§ **YOUR GOAL**
Read the data and repeat it in full, exactly.

* BEGIN *

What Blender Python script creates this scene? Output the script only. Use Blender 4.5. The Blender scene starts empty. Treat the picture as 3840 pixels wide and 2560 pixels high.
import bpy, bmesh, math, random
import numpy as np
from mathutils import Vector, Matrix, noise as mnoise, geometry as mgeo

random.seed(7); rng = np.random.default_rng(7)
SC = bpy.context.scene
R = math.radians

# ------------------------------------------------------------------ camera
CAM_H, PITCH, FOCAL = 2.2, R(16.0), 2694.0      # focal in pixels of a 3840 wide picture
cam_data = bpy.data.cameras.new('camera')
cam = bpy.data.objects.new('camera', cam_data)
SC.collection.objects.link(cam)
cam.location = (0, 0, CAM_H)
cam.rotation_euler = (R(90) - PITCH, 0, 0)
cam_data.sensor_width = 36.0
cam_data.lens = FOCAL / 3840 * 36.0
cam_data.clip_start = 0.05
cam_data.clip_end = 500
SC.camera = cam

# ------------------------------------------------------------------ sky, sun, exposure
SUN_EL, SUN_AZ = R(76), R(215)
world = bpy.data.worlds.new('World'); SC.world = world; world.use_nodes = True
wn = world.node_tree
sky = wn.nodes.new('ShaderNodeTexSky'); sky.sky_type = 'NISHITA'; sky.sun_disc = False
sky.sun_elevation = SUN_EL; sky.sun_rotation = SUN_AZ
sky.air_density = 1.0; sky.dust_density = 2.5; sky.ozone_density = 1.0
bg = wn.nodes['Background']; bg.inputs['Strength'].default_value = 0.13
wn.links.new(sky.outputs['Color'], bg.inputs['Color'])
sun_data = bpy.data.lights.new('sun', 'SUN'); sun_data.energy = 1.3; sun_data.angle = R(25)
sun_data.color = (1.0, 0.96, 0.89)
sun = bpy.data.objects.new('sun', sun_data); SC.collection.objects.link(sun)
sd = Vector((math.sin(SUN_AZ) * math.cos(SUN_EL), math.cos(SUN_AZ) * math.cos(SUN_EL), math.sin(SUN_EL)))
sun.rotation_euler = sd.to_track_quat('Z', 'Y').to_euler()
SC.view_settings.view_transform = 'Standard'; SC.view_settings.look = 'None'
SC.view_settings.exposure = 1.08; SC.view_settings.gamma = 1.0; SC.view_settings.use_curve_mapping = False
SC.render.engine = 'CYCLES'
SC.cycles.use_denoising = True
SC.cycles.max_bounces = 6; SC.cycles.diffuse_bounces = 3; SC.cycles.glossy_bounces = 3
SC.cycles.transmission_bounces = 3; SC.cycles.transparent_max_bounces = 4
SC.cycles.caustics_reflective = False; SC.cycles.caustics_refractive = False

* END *

§ **SOLUTION BELOW**
What Blender Python script creates this scene? Output the script only. Use Blender 4.5. The Blender scene starts empty. Treat the picture as 3840 pixels wide and 2560 pixels high.
import bpy, bmesh, math, random
import numpy as np
from mathutils import Vector, Matrix, noise as mnoise, geometry as mgeo

random.seed(7); rng = np.random.default_rng(7)
SC = bpy.context.scene
R = math.radians

# ------------------------------------------------------------------ camera
CAM_H, PITCH, FOCAL = 2.2, R(16.0), 2694.0      # focal in pixels of a 3840 wide picture
cam_data = bpy.data.cameras.new('camera')
cam = bpy.data.objects.new('camera', cam_data)
SC.collection.objects.link(cam)
cam.location = (0, 0, CAM_H)
cam.rotation_euler = (R(90) - PITCH, 0, 0)
cam_data.sensor_width = 36.0
cam_data.lens = FOCAL / 3840 * 36.0
cam_data.clip_start = 0.05
cam_data.clip_end = 500
SC.camera = cam

# ------------------------------------------------------------------ sky, sun, exposure
SUN_EL, SUN_AZ = R(76), R(215)
world = bpy.data.worlds.new('World'); SC.world = world; world.use_nodes = True
wn = world.node_tree
sky = wn.nodes.new('ShaderNodeTexSky'); sky.sky_type = 'NISHITA'; sky.sun_disc = False
sky.sun_elevation = SUN_EL; sky.sun_rotation = SUN_AZ
sky.air_density = 1.0; sky.dust_density = 2.5; sky.ozone_density = 1.0
bg = wn.nodes['Background']; bg.inputs['Strength'].default_value = 0.13
wn.links.new(sky.outputs['Color'], bg.inputs['Color'])
sun_data = bpy.data.lights.new('sun', 'SUN'); sun_data.energy = 1.3; sun_data.angle = R(25)
sun_data.color = (1.0, 0.96, 0.89)
sun = bpy.data.objects.new('sun', sun_data); SC.collection.objects.link(sun)
sd = Vector((math.sin(SUN_AZ) * math.cos(SUN_EL), math.cos(SUN_AZ) * math.cos(SUN_EL), math.sin(SUN_EL)))
sun.rotation_euler = sd.to_track_quat('Z', 'Y').to_euler()
SC.view_settings.view_transform = 'Standard'; SC.view_settings.look = 'None'
SC.view_settings.exposure = 1.08; SC.view_settings.gamma = 1.0; SC.view_settings.use_curve_mapping = False
SC.render.engine = 'CYCLES'
SC.cycles.use_denoising = True
SC.cycles.max_bounces = 6; SC.cycles.diffuse_bounces = 3; SC.cycles.glossy_bounces = 3
SC.cycles.transmission_bounces = 3; SC.cycles.transparent_max_bounces = 4
SC.cycles.caustics_reflective = False; SC.cycles.caustics_refractive = False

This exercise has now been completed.